Modelling soil carbon fractions with visible near-infrared (VNIR) and mid-infrared (MIR) spectroscopy

- We model soil carbon fractions successfully.
- Mid-infrared has better predictive capabilities than visible-near-infrared.
- The spectral region above 2000 nm contributes most to carbon fraction models.
- Random forest models have potential to generalise to new sites.

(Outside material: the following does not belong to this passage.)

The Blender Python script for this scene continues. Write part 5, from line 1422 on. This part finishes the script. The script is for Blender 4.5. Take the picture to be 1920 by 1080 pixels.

Accurate assessment of soil carbon fractions would provide valuable contributions towards monitoring in ecological observatories, assessment of disturbance impacts, global climate and land use change. The majority of chemometric modelling studies have focused on measuring only total soil carbon (C), with only a few evaluating individual soil C pools. Analysis of pools allows for a more detailed picture of ecosystem processes, specifically decomposition and accretion of C in soils. This study evaluated the potential of the visible near infrared (VNIR), mid infrared (MIR) and a combined VNIR-MIR spectral region to estimate and predict soil C fractions. Partial least squares regression (PLSR) and random forest (RF) ensemble tree regression models were used to estimate four different soil C fractions. The soil C fractions analysed included total - (TC), organic - (SOC), recalcitrant - (RC) and hydrolysable carbon (HC). The sample set contained 1014 soil samples collected across the state of Florida, USA. Laboratory analysis revealed the wide range of total and organic C values, from 1 to 523 g·kg− 1, with only about 10% of the samples containing inorganic C which was therefore omitted from the study. Both PLSR and RF modelling were shown to be effective in modelling all soil C fractions, with as much as 94-96% of the variation in the TC, SOC and RC pools, and 86% of HC being explained by the models. Although both PLSR and RF models were successful in modelling C fractions, RF models appear to target the physical properties linked to the property being analysed, and may therefore be the better modelling method to use when generalising to new areas. This study demonstrates that diffuse reflectance spectroscopy is an effective method for non-destructive analysis of soil C fractions, and through the use of RF modelling a spectral range between 2000 and 6000 nm should suffice to model these soil C fractions.